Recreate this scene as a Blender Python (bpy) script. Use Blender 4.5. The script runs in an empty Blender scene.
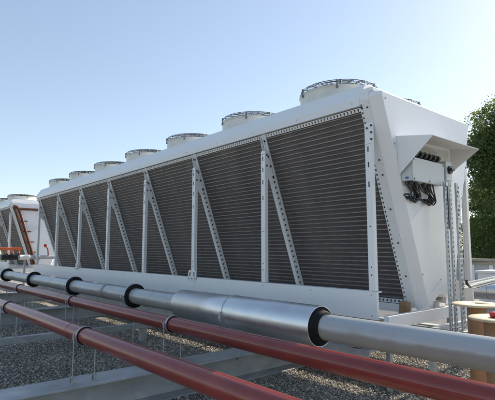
import bpy, math, random
import numpy as np
from mathutils import Vector, Matrix
random.seed(7); rng = np.random.default_rng(11)
C = bpy.context.scene.collection
SC = bpy.context.scene
PI = math.pi

# ------------------------------------------------------------------ materials
def new_mat(name):
    m = bpy.data.materials.new(name); m.use_nodes = True
    nt = m.node_tree; return m, nt, nt.nodes['Principled BSDF']
def N(nt, t, **kw):
    n = nt.nodes.new(t)
    for k, v in kw.items():
        if k in ('ins',):
            for a, b in v.items(): n.inputs[a].default_value = b
        else: setattr(n, k, v)
    return n
def ramp(nt, stops):
    r = nt.nodes.new('ShaderNodeValToRGB'); e = r.color_ramp.elements
    while len(e) < len(stops): e.new(0.5)
    for q, (p, c) in zip(e, stops):
        q.position = p; q.color = (c[0], c[1], c[2], 1)
    return r
def surf(name, ca, cb, rough=(.35, .5), metal=0, scale=6, bump=0.0, bscale=200, stretch=(1, 1, 1), spec=.5, coat=0, detail=6, lo=.35, hi=.7):
    """two-tone noise surface with uneven gloss and a fine bump"""
    m, nt, b = new_mat(name); L = nt.links.new
    tc = N(nt, 'ShaderNodeTexCoord'); mp = N(nt, 'ShaderNodeMapping'); mp.inputs['Scale'].default_value = stretch
    g = N(nt, 'ShaderNodeNewGeometry')
    L(g.outputs['Position'], mp.inputs['Vector'])
    n1 = N(nt, 'ShaderNodeTexNoise', ins={'Scale': scale, 'Detail': detail, 'Roughness': .62}); L(mp.outputs[0], n1.inputs['Vector'])
    r = ramp(nt, [(lo, ca), (hi, cb)]); L(n1.outputs['Fac'], r.inputs[0]); L(r.outputs[0], b.inputs['Base Color'])
    n2 = N(nt, 'ShaderNodeTexNoise', ins={'Scale': scale*3.3, 'Detail': 5}); L(mp.outputs[0], n2.inputs['Vector'])
    mr = N(nt, 'ShaderNodeMapRange'); mr.inputs['From Min'].default_value = .15; mr.inputs['From Max'].default_value = .85
    mr.inputs['To Min'].default_value = rough[0]; mr.inputs['To Max'].default_value = rough[1]
    L(n2.outputs['Fac'], mr.inputs['Value']); L(mr.outputs[0], b.inputs['Roughness'])
    b.inputs['Metallic'].default_value = metal; b.inputs['Specular IOR Level'].default_value = spec
    b.inputs['Coat Weight'].default_value = coat
    if bump:
        n3 = N(nt, 'ShaderNodeTexNoise', ins={'Scale': bscale, 'Detail': 3}); L(mp.outputs[0], n3.inputs['Vector'])
        bp = N(nt, 'ShaderNodeBump', ins={'Strength': bump, 'Distance': .004}); L(n3.outputs['Fac'], bp.inputs['Height']); L(bp.outputs[0], b.inputs['Normal'])
    return m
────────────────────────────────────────
### INSTRUCTIONS FOR THE TASK
Every line of the material is to be quoted exactly, with no pictures carried over.

### RESULT OF THIS TASK
Recreate this scene as a Blender Python (bpy) script. Use Blender 4.5. The script runs in an empty Blender scene.
import bpy, math, random
import numpy as np
from mathutils import Vector, Matrix
random.seed(7); rng = np.random.default_rng(11)
C = bpy.context.scene.collection
SC = bpy.context.scene
PI = math.pi

# ------------------------------------------------------------------ materials
def new_mat(name):
    m = bpy.data.materials.new(name); m.use_nodes = True
    nt = m.node_tree; return m, nt, nt.nodes['Principled BSDF']
def N(nt, t, **kw):
    n = nt.nodes.new(t)
    for k, v in kw.items():
        if k in ('ins',):
            for a, b in v.items(): n.inputs[a].default_value = b
        else: setattr(n, k, v)
    return n
def ramp(nt, stops):
    r = nt.nodes.new('ShaderNodeValToRGB'); e = r.color_ramp.elements
    while len(e) < len(stops): e.new(0.5)
    for q, (p, c) in zip(e, stops):
        q.position = p; q.color = (c[0], c[1], c[2], 1)
    return r
def surf(name, ca, cb, rough=(.35, .5), metal=0, scale=6, bump=0.0, bscale=200, stretch=(1, 1, 1), spec=.5, coat=0, detail=6, lo=.35, hi=.7):
    """two-tone noise surface with uneven gloss and a fine bump"""
    m, nt, b = new_mat(name); L = nt.links.new
    tc = N(nt, 'ShaderNodeTexCoord'); mp = N(nt, 'ShaderNodeMapping'); mp.inputs['Scale'].default_value = stretch
    g = N(nt, 'ShaderNodeNewGeometry')
    L(g.outputs['Position'], mp.inputs['Vector'])
    n1 = N(nt, 'ShaderNodeTexNoise', ins={'Scale': scale, 'Detail': detail, 'Roughness': .62}); L(mp.outputs[0], n1.inputs['Vector'])
    r = ramp(nt, [(lo, ca), (hi, cb)]); L(n1.outputs['Fac'], r.inputs[0]); L(r.outputs[0], b.inputs['Base Color'])
    n2 = N(nt, 'ShaderNodeTexNoise', ins={'Scale': scale*3.3, 'Detail': 5}); L(mp.outputs[0], n2.inputs['Vector'])
    mr = N(nt, 'ShaderNodeMapRange'); mr.inputs['From Min'].default_value = .15; mr.inputs['From Max'].default_value = .85
    mr.inputs['To Min'].default_value = rough[0]; mr.inputs['To Max'].default_value = rough[1]
    L(n2.outputs['Fac'], mr.inputs['Value']); L(mr.outputs[0], b.inputs['Roughness'])
    b.inputs['Metallic'].default_value = metal; b.inputs['Specular IOR Level'].default_value = spec
    b.inputs['Coat Weight'].default_value = coat
    if bump:
        n3 = N(nt, 'ShaderNodeTexNoise', ins={'Scale': bscale, 'Detail': 3}); L(mp.outputs[0], n3.inputs['Vector'])
        bp = N(nt, 'ShaderNodeBump', ins={'Strength': bump, 'Distance': .004}); L(n3.outputs['Fac'], bp.inputs['Height']); L(bp.outputs[0], b.inputs['Normal'])
    return m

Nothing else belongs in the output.